Why does uploading at max speed on fiber have to be so difficult ?

ng4ever

2[H]4U
Joined
Feb 18, 2016
Messages
3,539
1 Gbps down and up.

Seems like you can never upload at max 900 to 940 Mbps.

I know it really does not matter but it is stupid.

Do they make it difficult for a reason? I know about rclone. Still it should be simple. Unless that is a bad thing ?
 
Back when I had at&t fiber, I would usually get 900+ upload and 700-800 download.

The details really matter though. GPON is a shared medium 2.5G down, 1.25G up physical layer; if anybody else you're sharing with is uploading too, you won't both be able to hit your advertised speed.
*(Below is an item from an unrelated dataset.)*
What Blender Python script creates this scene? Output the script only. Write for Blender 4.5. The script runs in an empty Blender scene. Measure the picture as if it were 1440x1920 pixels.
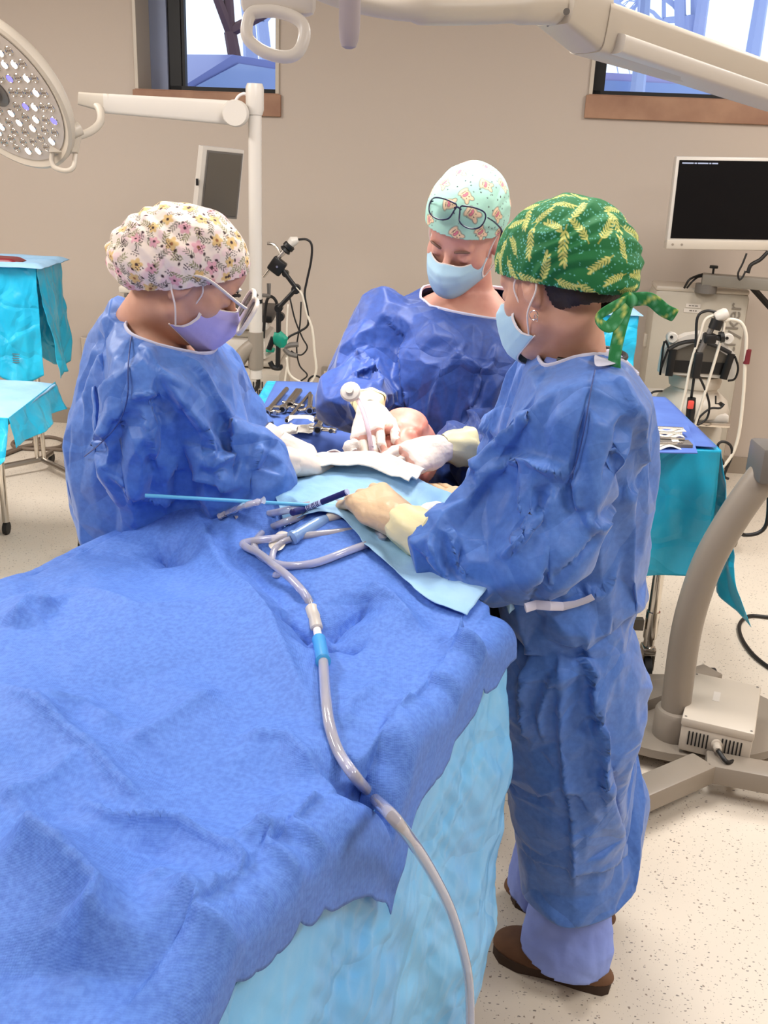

If you're on one of the fiber providers that does PPPoE, that can be challenging to hit caps with, but large packets, like for bulk uploading, should help. 1Gbps is fast enough that you need to make sure your socket buffers are big if the destination has a significant latency, or you'll be limited by what you can buffer for retransmits rather than your bandwidth.
 
Typically losses can come from the various protocols being used for transmission (TCP/IP for example), internal network latency can play a role, the type of data being transmitted (lots of small individual files vs larger ones), as well as even the NIC driver your endpoint is using (again, related to protocol effeciency/overhead).

I have a private dedicated synchronous gig fiber connection (Comcast ENS) and even then, as long as im getting 900/900 minimum, I consider it working as intended.

Iperf is what I use to do internal network bandwidth testing, you can use that to verify that your internal devices/network arent the main bottlenecks.
 
It depends on where you're uploading to and how.

I have problems even saturating 50Mbps upload on my 500/50 connection unless I have multiple simultaneous uploads. I'm sure it's because of some sort of network management that only gives the amount of bandwidth actually needed for a transfer (like like intel speedstep does for processors). But I really hate it because you really have to hammer it before you get your advertised speeds. This even applies for downloads. If I have 20 files to download and I set them up to go serially they take 20n worth of time. But if I set them up to download in parallel, they're all done in n time, which is 20x faster and still usually not even 1/10 of my total bandwidth. The serial connection shouldn't be any slower, but that's the way it goes. :rolleyes:
 
Last edited:
Well it takes two to tango. What protocol are you using to where? Also look up WAN latency and TCP Window size. Your speeds are fantastic. Nothing to worry about.
 
There is tcp/ip overhead. thats what I always heard about a 1gbit connect maxing out in the 940s
 
There is tcp/ip overhead. thats what I always heard about a 1gbit connect maxing out in the 940s
This is correct. But the OP is asking why they can't get 940 download/uploads regularly.
 
This is correct. But the OP is asking why they can't get 940 download/uploads regularly.
I think he has missed a comma to make the sentence make more sense. I think he means...

"Seems like you can never upload at max, 900 to 940 Mbps."

Meaning he never gets 1000, but closed to the 900 to 949 range. Which overhead can easily explain.
 
I think he has missed a comma to make the sentence make more sense. I think he means...

"Seems like you can never upload at max, 900 to 940 Mbps."

Meaning he never gets 1000, but closed to the 900 to 949 range. Which overhead can easily explain.
And the world will never know as OP hasn't posted in this thread since the OP. :ROFLMAO:
 
So I actually wanted to make a similar thread to this and see what-if, if anything, people are doing about it. I've found it to be a windows network stack problem and the difference between multiple and single connection transfers. I thought this would be a non-issue these days. Silly me. It just seems more of an issue you can't get around.
 
Has anyone used yabs.sh?
I tend to use it myself in both vms and dedis. It won't say the reason why but it would help quite a bit.